Rest Camp in the Pacific
March 16, 1944
Dear girls,
Experience? Yes Gretch, you’re right. I’ve had a lot now at the ripe old age of 23. More than most, and built on a foundation of a solid and happy childhood. I like it – if there’s anything I can’t tolerate, it is intolerance – and nothing gives wisdom and broad-mindedness as readily as does Experience. I’d like someday to be in a position to advise people – be an old sage, because I have done and seen it all myself. I don’t know, though, nobody ever takes the advice of others… anyway, that’s what I’d like to feel able to do when I finally do settle down. Be able to help other people, if they want it.
Remember when I used to be the family Conservative, Mother? Maybe I still am in some ways, but I’ve gotten so that I welcome a change in place and in experience – new things. And somehow I’ve gotten around to where the thought of just going out on my own hook – and looking for any kind of job, without the security of special training – doesn’t worry me at all, as it did when I left college. In other words, though I think (know) that I would do well in law, and would like it if I got in the right branch, it doesn’t loom up as the only thing that I could do. I have enough confidence now (in my own ability) to think that I should have no trouble in making a go of it in any one of a lot of fields. And two more years of law school, still preparing to live, before I make my own way doesn’t sound attractive at all. I figure that I’ll be at least 25 before I get out of this; I don’t see how the war can end and I get mustered out in less than a year and a half – or two. I’d be 27 by the time I started. That’s not good. But I’m not worrying about it. As I said, I’m confident about it all. And “it will work out,” as you always say, Mother.
Thanks for the letter from Eleanor. Quite nice of her, I thought.[1] You know, sometimes your letters get to me in as little as six days! Others take two weeks – 10 days seems about normal.
Another of Aunt Kit’s swell letters, and one from Rusty that I can’t quite figure out. She seems to have changed somehow. I still want to see her again before it’s settled.
We missed our liberty, because we failed to pass Colonel Hart’s inspection.
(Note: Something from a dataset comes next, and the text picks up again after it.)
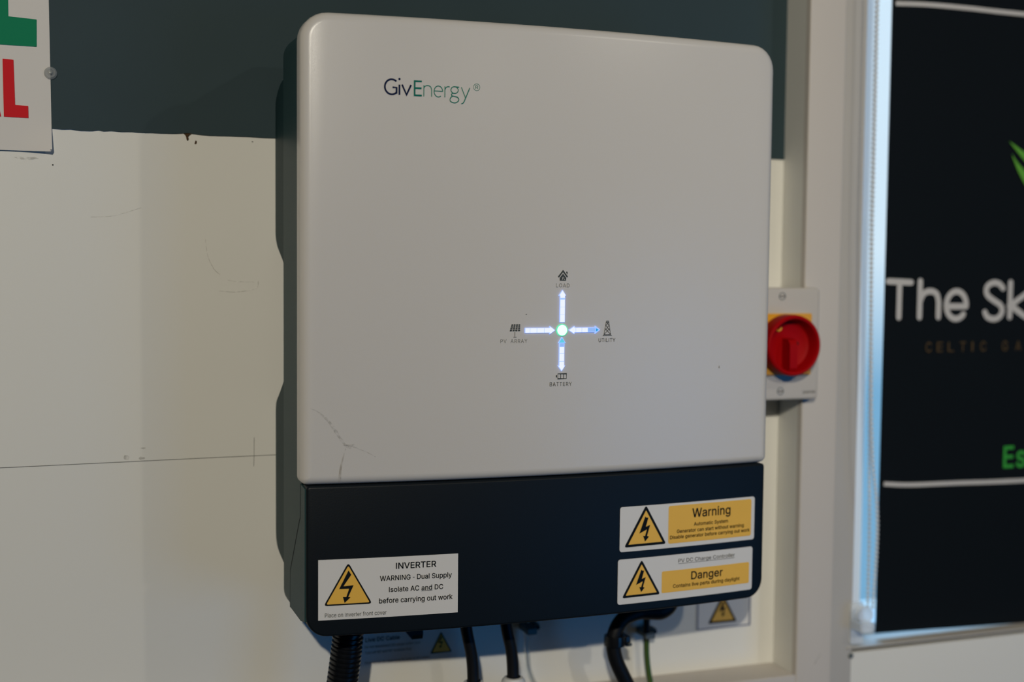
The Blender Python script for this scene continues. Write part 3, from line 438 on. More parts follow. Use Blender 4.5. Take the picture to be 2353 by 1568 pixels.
# dark upper panel with a slightly chipped lower edge
top = ZC; xs = [X0]; x = -.60
while x < .5: xs.append(x); x += .004+random.random()*.006
xs.append(.5015); P = []
for x in xs:
    z = .3957
    if -.16 < x < -.13: z += random.uniform(-.0010, .0006)
    elif -.0765 < x < -.066: z += .0012
    else: z += random.uniform(-.00025, .00025)
    P.append((x, z))
mb = MB(); N = len(P)
v = [(x, -.0012, z) for x, z in P]+[(x, -.0012, top) for x, z in P]+[(x, 0, z) for x, z in P]+[(x, 0, top) for x, z in P]
f = []
for i in range(N-1): f += [(i, i+1, N+i+1, N+i), (i, 2*N+i, 2*N+i+1, i+1)]
mb.add(v, f); mb.make('dark_panel', M['dark'], wall, label='dark slate painted upper panel')
# board pieces showing at chipped spots
def blob(cx, cz, a, b, n=9, j=.35):
    return [(cx+a*math.cos(2*PI*i/n)*(1+random.uniform(-j, j)), cz+b*math.sin(2*PI*i/n)*(1+random.uniform(-j, j))) for i in range(n)]
polys('chipped_spot', [[(-.0757, .3962), (-.0690, .3966), (-.0712, .3952), (-.0722, .3940), (-.0717, .3925), (-.0724, .3908), (-.0733, .3912), (-.0737, .3930), (-.0742, .3948)]], S0, .0014, M['rust'], wall, 'brown chipped board edge')
polys('chipped_spot', [blob(-.0656, .3893, .0010, .0017)], S0, .0003, M['rust'], wall, 'brown chipped board edge')
for q in (blob(-.0187, .3919, .0006, .0005), blob(-.1785, .3668, .0006, .0006)): poly('speck', q, S0, .0003, M['pencil'], wall)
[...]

Things are very G.I. around here. I expected a relaxation on that stuff on the theory that all hands are tired, to some extent at least. But hell no! It’s worse than it ever was. And it’s the petty stuff that I can’t stand. The one thing that makes it positive that I won’t stay in the Corps in peacetime.[2]
That is pretty harsh punishment – makes it 19 days with no liberty; not that 9 AM to 10 PM is much liberty time anyway, but the boys cry for all they can get, naturally.
One of my corporals and another man have the perfect setup – what I want to find. He struck up with a native, and was invited to his house; very clean and nice. The old boy has three daughters, two of them very pretty, and they organized a barbecued pig picnic for the two Marines. The girls played and sang and did the native dances – long, flowing black hair and decked in flowers – the old man insisted that they come again next liberty, and piled them with fruit to take back to camp. They’re the two most envied men in the company, naturally. Sounds like Nordhoff and Hall, doesn’t it?[3]
This won’t effect [sic] my Captaincy at all, Mother. In fact, that reorganization that I told you about calls for fewer Captains in the Corps. I won’t make it for many months now. Hope for it, though, because it might mean a trip back Stateside to train new men. That’s what they used to do, anyway. I would like very much for that to happen shortly after our next operation.
Love,
Phil
Footnotes
[1] Phil means Eleanor Roosevelt. One of the casualties he alludes to in previous letters was young Stephen Hopkins. Phil wrote a condolence letter to the Hopkins family – care of the White House – and the First Lady sent a note to the Woods, expressing her gratitude to Phil.
[2] This may be a slight case of protesting too much; Phil’s service record indicates that, at least for part of his career, he did desire a commission in the regular Marine Corps. In one performance report, LtCol. Aquilla J. Dyess wrote that he would not recommend such a commission.
[3] Charles Nordhoff and James Norman Hall, authors of The Bounty Trilogy, who traveled to Tahiti for “research and inspiration,” then wound up marrying local women and settling there.
Colonel Hart’s inspections were often dreaded by the men of the regiment – not least because the punishments for failure could be harsh. PFC George A. Smith of A/1/24 recalled one such inspection at Camp Maui in the spring of 1944.
“There was a regiment-wide inspection by Colonel Hart. Well, that’s a good number of troops – 175 to a Company; five companies to a Battalion; three battalions to a Regiment. The First Battalion (with A Company) was in formation on either side of a unpaved road. Every time a vehicle passed we received a cloud of reddish dust – it’s what makes the pineapples grow.
“When Hart finally showed up – almost four hours late, and one suspects a liquid lunch – he trooped down the ranks. He kept touching the weapons and saying ‘Rust!'”
Many was the bitter Marine in First Battalion who complained about “Old Rusty” in their tents that evening.